● To do:
Determine how many lines in the entries below include "Measure". The reply should be that number and nothing else.

● Task inputs:
################

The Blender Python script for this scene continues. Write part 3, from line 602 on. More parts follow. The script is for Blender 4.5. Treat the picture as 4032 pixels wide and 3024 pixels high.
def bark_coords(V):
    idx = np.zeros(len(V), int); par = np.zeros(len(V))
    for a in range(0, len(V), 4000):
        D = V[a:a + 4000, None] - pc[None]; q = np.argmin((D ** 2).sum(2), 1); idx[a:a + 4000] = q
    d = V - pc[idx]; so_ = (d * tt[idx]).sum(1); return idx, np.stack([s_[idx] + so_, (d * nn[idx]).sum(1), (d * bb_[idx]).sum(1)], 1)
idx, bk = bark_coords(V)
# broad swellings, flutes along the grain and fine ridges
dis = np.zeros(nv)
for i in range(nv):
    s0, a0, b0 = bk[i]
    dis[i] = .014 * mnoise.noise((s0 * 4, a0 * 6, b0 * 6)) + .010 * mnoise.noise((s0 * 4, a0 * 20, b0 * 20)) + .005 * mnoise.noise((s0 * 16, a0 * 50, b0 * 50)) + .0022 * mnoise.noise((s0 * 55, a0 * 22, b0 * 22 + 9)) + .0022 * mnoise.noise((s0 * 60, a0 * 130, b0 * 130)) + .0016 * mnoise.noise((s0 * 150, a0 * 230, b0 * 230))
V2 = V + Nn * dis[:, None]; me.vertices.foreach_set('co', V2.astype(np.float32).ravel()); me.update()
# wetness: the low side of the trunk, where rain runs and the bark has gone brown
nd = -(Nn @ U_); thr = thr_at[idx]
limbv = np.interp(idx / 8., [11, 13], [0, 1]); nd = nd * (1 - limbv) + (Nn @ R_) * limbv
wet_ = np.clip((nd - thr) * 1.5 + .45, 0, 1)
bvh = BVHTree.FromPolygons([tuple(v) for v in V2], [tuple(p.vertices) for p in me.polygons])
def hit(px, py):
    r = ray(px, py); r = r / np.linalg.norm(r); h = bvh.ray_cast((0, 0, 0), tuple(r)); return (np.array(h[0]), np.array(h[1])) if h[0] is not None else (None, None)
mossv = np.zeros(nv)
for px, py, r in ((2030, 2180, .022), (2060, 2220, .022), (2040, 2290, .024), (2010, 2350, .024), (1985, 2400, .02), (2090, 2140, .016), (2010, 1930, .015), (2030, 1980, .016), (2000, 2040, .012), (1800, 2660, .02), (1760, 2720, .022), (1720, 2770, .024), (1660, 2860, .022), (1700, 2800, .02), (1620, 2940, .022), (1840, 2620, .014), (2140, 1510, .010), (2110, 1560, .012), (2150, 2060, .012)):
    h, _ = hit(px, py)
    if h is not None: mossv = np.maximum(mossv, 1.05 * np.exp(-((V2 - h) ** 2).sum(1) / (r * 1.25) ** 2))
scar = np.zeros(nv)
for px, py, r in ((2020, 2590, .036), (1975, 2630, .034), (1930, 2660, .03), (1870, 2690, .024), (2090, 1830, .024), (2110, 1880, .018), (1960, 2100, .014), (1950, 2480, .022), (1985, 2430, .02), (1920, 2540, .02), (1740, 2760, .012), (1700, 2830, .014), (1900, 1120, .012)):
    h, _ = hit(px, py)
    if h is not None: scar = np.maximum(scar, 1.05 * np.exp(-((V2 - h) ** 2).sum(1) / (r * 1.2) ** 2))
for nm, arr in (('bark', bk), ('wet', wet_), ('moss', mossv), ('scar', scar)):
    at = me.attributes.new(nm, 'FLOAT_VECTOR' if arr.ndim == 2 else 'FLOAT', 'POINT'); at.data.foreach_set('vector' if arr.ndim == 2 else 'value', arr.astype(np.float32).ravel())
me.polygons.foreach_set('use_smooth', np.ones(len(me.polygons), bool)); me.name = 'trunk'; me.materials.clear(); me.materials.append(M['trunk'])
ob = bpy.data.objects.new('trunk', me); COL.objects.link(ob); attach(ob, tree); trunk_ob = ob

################

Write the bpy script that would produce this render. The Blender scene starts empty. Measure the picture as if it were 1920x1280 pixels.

################

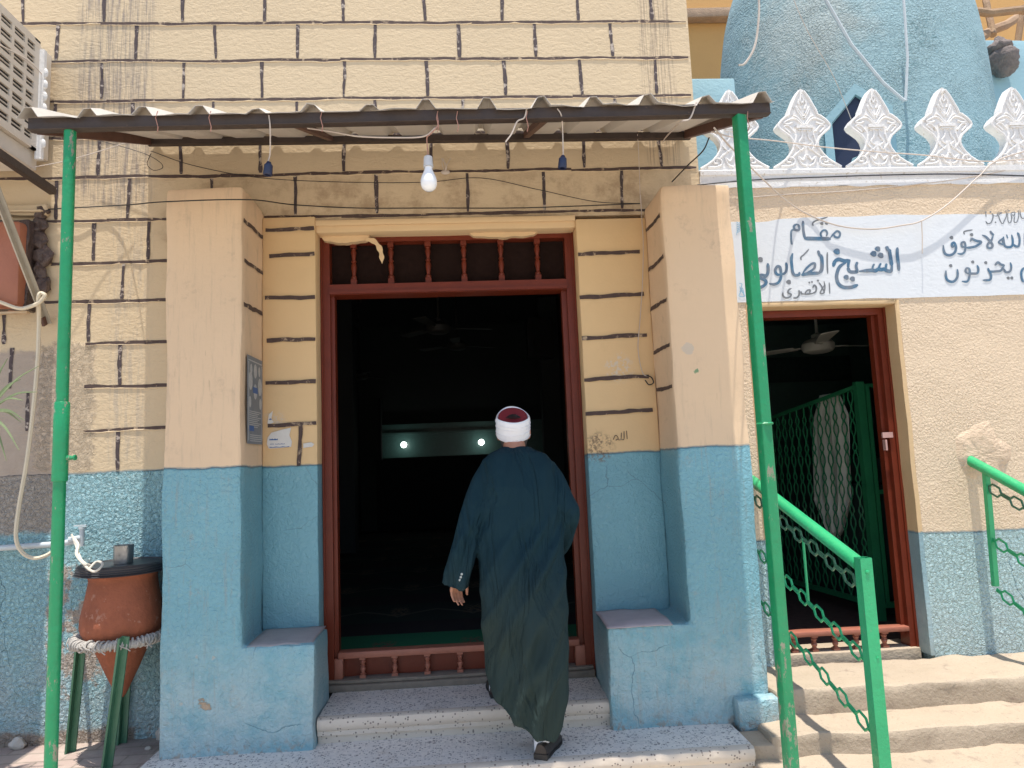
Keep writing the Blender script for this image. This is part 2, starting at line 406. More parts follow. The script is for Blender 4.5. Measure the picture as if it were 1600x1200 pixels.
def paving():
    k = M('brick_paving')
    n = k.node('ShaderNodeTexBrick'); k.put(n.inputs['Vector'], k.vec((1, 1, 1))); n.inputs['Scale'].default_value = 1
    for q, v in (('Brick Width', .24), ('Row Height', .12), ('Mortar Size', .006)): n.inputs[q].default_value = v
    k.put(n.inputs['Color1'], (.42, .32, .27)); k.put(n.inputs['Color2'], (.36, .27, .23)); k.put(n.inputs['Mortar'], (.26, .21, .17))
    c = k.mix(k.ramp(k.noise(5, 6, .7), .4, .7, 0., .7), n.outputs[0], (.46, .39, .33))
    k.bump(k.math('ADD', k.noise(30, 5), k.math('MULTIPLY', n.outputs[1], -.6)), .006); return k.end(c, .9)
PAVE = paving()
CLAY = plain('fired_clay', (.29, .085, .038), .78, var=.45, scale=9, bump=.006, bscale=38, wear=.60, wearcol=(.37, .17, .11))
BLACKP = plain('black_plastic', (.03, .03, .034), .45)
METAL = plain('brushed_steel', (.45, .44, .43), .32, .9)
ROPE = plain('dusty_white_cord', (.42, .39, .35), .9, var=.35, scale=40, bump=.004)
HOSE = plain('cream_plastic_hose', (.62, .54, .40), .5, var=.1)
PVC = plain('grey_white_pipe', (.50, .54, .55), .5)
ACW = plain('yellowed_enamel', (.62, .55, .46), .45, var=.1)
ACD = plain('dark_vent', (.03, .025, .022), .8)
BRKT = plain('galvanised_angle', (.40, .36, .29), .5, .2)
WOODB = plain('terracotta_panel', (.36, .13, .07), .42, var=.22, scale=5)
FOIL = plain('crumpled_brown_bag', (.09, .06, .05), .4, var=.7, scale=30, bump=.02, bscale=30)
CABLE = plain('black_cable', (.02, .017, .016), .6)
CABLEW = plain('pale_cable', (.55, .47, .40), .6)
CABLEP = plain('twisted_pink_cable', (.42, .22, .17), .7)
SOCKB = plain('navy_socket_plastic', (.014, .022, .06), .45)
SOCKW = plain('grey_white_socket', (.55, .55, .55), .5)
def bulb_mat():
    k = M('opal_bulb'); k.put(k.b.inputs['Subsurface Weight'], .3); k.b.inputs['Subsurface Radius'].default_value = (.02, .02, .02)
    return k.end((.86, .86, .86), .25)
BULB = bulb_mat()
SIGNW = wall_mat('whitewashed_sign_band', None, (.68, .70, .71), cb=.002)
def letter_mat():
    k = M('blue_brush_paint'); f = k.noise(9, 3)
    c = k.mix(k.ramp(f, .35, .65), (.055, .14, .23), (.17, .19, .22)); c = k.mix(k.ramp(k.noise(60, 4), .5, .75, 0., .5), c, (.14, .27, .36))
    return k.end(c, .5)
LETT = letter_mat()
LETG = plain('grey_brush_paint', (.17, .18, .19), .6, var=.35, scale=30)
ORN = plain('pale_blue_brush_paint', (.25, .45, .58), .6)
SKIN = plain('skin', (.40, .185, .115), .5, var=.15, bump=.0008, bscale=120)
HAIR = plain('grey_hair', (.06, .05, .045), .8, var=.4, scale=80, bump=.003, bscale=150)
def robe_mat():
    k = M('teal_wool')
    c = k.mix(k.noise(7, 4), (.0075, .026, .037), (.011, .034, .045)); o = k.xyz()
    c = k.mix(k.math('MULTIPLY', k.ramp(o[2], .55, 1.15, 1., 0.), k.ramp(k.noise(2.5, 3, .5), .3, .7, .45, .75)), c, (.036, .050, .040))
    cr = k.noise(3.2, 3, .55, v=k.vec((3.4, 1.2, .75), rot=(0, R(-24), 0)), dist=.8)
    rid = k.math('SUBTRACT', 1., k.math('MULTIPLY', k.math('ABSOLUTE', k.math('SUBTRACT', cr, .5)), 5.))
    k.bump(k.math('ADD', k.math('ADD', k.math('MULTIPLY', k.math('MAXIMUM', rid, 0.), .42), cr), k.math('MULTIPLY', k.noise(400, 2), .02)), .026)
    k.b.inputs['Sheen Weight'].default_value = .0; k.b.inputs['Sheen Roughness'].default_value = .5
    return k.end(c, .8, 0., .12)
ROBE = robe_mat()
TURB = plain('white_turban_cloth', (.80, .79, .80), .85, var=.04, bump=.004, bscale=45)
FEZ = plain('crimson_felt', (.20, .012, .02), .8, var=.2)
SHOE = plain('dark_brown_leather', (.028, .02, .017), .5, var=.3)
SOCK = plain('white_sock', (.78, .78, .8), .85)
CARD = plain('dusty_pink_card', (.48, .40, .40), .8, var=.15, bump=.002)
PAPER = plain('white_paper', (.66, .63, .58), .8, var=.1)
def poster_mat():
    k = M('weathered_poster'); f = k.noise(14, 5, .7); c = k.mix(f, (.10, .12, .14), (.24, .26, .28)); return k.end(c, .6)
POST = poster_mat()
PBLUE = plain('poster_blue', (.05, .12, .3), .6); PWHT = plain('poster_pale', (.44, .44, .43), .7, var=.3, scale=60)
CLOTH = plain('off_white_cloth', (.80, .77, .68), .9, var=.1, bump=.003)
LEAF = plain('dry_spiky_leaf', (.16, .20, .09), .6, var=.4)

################

● The output:
2